Set task
Copy all the entries word for word, but omit the pictures.
## START Data for this task
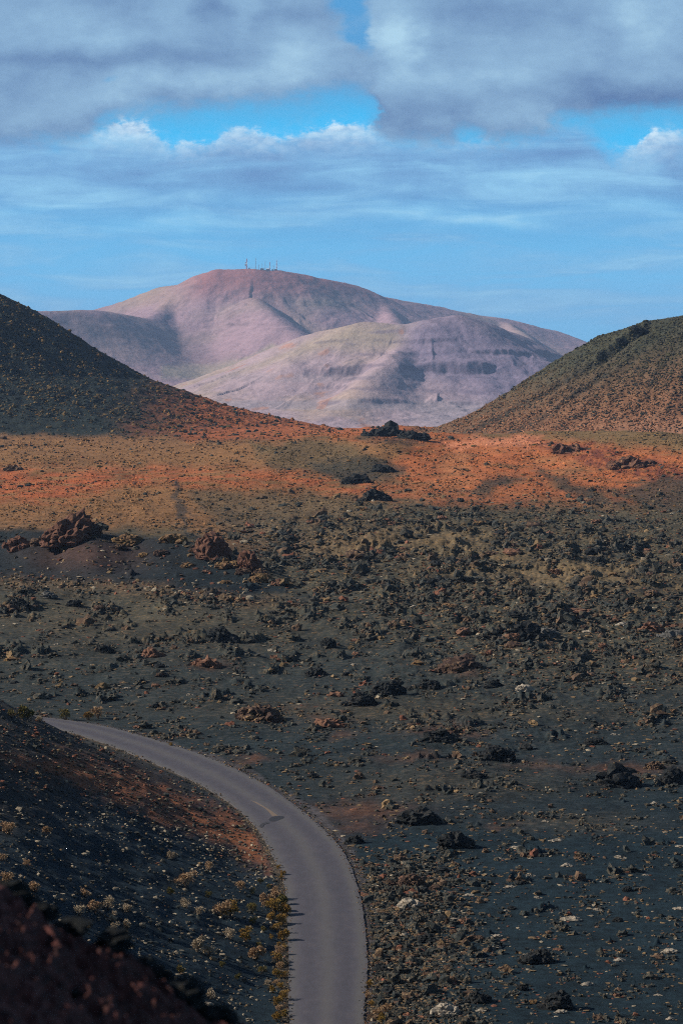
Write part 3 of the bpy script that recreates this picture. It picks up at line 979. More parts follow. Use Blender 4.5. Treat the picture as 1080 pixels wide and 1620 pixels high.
crag(108, 860, 42, 1.12, 'red', 'huge leaning reddish lava crag on top of the cinder mound', 401, 7, .8, .30, spread=.5)
crag(84, 856, 19, .9, 'red', 'reddish foot block against the left base of the huge leaning crag', 402, 4, .8, .2)
crag(136, 848, 19, 1.1, 'brown', 'dark overhanging shoulder block on the right of the huge leaning crag', 403, 4, .8, .1)
crag(156, 838, 11, 1.1, 'black', 'round black boulder at the right end of the huge leaning crag', 404, 2, .9)
crag(202, 860, 22, .74, 'ochre', 'low ochre lichen crag on the mound between the two red groups', 405, 6, .8, .2)
crag(188, 868, 10, .7, 'brown', 'small brown block in front of the low ochre lichen crag', 406, 4, .8)
crag(30, 868, 22, .7, 'red', 'broken reddish outcrop at the left end of the cinder mound', 407, 6, .8)
crag(275, 857, 20, .74, 'ochre', 'ochre crusted outcrop on the mound crest left of the twin crags', 408, 6, .8)
crag(256, 878, 13, .7, 'brown', 'brown knob halfway down the mound left of the twin crags', 409, 4, .8)
crag(312, 872, 13, .8, 'brown', 'brown block on the broken ridge just left of the twin red crags', 480, 4, .8)
crag(352, 892, 14, .8, 'black', 'black hollow block under the left twin red crag', 481, 4, .8)
crag(384, 908, 13, .7, 'brown', 'brown block under the right pointed twin crag', 482, 4, .8)
crag(330, 866, 12, 1.0, 'red', 'reddish spike between the brown block and the left twin red crag', 485, 3, .8)
crag(412, 912, 12, 1.0, 'brown', 'brown spike right of the right pointed twin crag', 486, 4, .8)
crag(228, 880, 8, .8, 'ochre', 'small ochre stone on the mound below the low ochre crag', 483, 4, .8)
crag(60, 862, 14, .7, 'brown', 'brown stones between the broken outcrop and the huge crag', 484, 5, .8)
crag(340, 884, 29, 1.25, 'red', 'left one of the twin red crags at the right end of the mound', 410, 6, .8, -.1)
crag(374, 888, 8, 1.1, 'black', 'thin black block wedged between the twin red crags', 411, 3, .8)
crag(397, 904, 20, 1.5, 'red', 'right pointed one of the twin red crags', 412, 4, .8, -.15, spread=.4)
crag(362, 897, 20, .5, 'ochre', 'ochre rubble ledge below the twin red crags', 413, 7, .8)
crag(298, 897, 12, .6, 'ochre', 'small ochre knob on the mound slope below the twin crags', 414, 5, .8)
crag(325, 905, 7, .5, 'pink', 'tiny pink stone lowest on the mound slope', 415, 3, .8)
crag(357, 923, 10, .6, 'ochre', 'lone ochre block near the lower right of the mound slope', 416, 4, .8)
crag(416, 921, 19, .7, 'ochre', 'ochre red rubble heap at the right toe of the mound', 417, 6, .8, -.2)
crag(440, 925, 12, .5, 'pink', 'pinkish stones at the far right toe of the mound', 418, 5, .8)
crag(77, 946, 14, .75, 'grey', 'grey split boulder on the flat below the mound', 419, 3, .8, -.2, 'boulder', 'boulder')
crag(118, 958, 13, .75, 'black', 'black squat boulder right of the grey split boulder', 420, 4, .8, 0, 'boulder', 'boulder')
crag(350, 1015, 30, .42, 'black', 'wide low black lava outcrop on the plain below the mound', 421, 8, .8)
crag(408, 1140, 36, .52, 'brown', 'wide brown and black lava clump beyond the road bend', 422, 9, .9)
crag(522, 1150, 24, .45, 'pink', 'orange brown rock clump right of the wide brown clump', 423, 7, .8)
crag(520, 1024, 13, 1.1, 'black', 'upright black lava spike standing in the middle plain', 424, 4, .8)
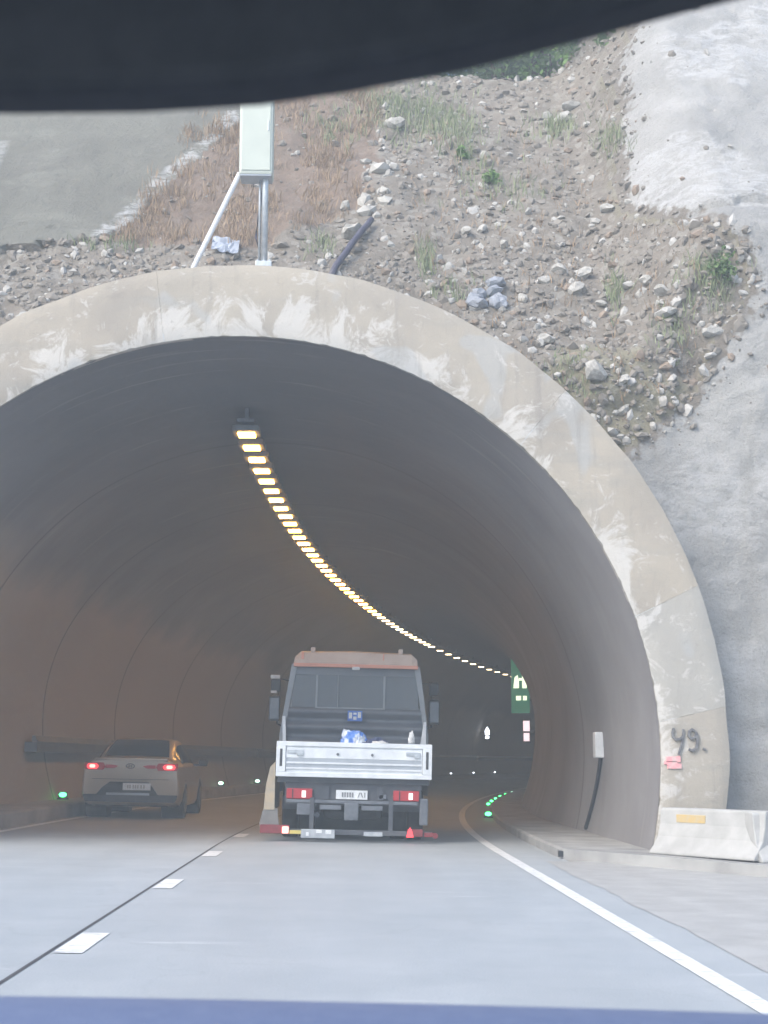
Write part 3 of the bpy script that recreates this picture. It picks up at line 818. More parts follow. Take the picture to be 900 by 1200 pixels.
## END Data for this task
Expected output
Write part 3 of the bpy script that recreates this picture. It picks up at line 979. More parts follow. Use Blender 4.5. Treat the picture as 1080 pixels wide and 1620 pixels high.
crag(108, 860, 42, 1.12, 'red', 'huge leaning reddish lava crag on top of the cinder mound', 401, 7, .8, .30, spread=.5)
crag(84, 856, 19, .9, 'red', 'reddish foot block against the left base of the huge leaning crag', 402, 4, .8, .2)
crag(136, 848, 19, 1.1, 'brown', 'dark overhanging shoulder block on the right of the huge leaning crag', 403, 4, .8, .1)
crag(156, 838, 11, 1.1, 'black', 'round black boulder at the right end of the huge leaning crag', 404, 2, .9)
crag(202, 860, 22, .74, 'ochre', 'low ochre lichen crag on the mound between the two red groups', 405, 6, .8, .2)
crag(188, 868, 10, .7, 'brown', 'small brown block in front of the low ochre lichen crag', 406, 4, .8)
crag(30, 868, 22, .7, 'red', 'broken reddish outcrop at the left end of the cinder mound', 407, 6, .8)
crag(275, 857, 20, .74, 'ochre', 'ochre crusted outcrop on the mound crest left of the twin crags', 408, 6, .8)
crag(256, 878, 13, .7, 'brown', 'brown knob halfway down the mound left of the twin crags', 409, 4, .8)
crag(312, 872, 13, .8, 'brown', 'brown block on the broken ridge just left of the twin red crags', 480, 4, .8)
crag(352, 892, 14, .8, 'black', 'black hollow block under the left twin red crag', 481, 4, .8)
crag(384, 908, 13, .7, 'brown', 'brown block under the right pointed twin crag', 482, 4, .8)
crag(330, 866, 12, 1.0, 'red', 'reddish spike between the brown block and the left twin red crag', 485, 3, .8)
crag(412, 912, 12, 1.0, 'brown', 'brown spike right of the right pointed twin crag', 486, 4, .8)
crag(228, 880, 8, .8, 'ochre', 'small ochre stone on the mound below the low ochre crag', 483, 4, .8)
crag(60, 862, 14, .7, 'brown', 'brown stones between the broken outcrop and the huge crag', 484, 5, .8)
crag(340, 884, 29, 1.25, 'red', 'left one of the twin red crags at the right end of the mound', 410, 6, .8, -.1)
crag(374, 888, 8, 1.1, 'black', 'thin black block wedged between the twin red crags', 411, 3, .8)
crag(397, 904, 20, 1.5, 'red', 'right pointed one of the twin red crags', 412, 4, .8, -.15, spread=.4)
crag(362, 897, 20, .5, 'ochre', 'ochre rubble ledge below the twin red crags', 413, 7, .8)
crag(298, 897, 12, .6, 'ochre', 'small ochre knob on the mound slope below the twin crags', 414, 5, .8)
crag(325, 905, 7, .5, 'pink', 'tiny pink stone lowest on the mound slope', 415, 3, .8)
crag(357, 923, 10, .6, 'ochre', 'lone ochre block near the lower right of the mound slope', 416, 4, .8)
crag(416, 921, 19, .7, 'ochre', 'ochre red rubble heap at the right toe of the mound', 417, 6, .8, -.2)
crag(440, 925, 12, .5, 'pink', 'pinkish stones at the far right toe of the mound', 418, 5, .8)
crag(77, 946, 14, .75, 'grey', 'grey split boulder on the flat below the mound', 419, 3, .8, -.2, 'boulder', 'boulder')
crag(118, 958, 13, .75, 'black', 'black squat boulder right of the grey split boulder', 420, 4, .8, 0, 'boulder', 'boulder')
crag(350, 1015, 30, .42, 'black', 'wide low black lava outcrop on the plain below the mound', 421, 8, .8)
crag(408, 1140, 36, .52, 'brown', 'wide brown and black lava clump beyond the road bend', 422, 9, .9)
crag(522, 1150, 24, .45, 'pink', 'orange brown rock clump right of the wide brown clump', 423, 7, .8)
crag(520, 1024, 13, 1.1, 'black', 'upright black lava spike standing in the middle plain', 424, 4, .8)
Write part 3 of the bpy script that recreates this picture. It picks up at line 818. More parts follow. Take the picture to be 900 by 1200 pixels.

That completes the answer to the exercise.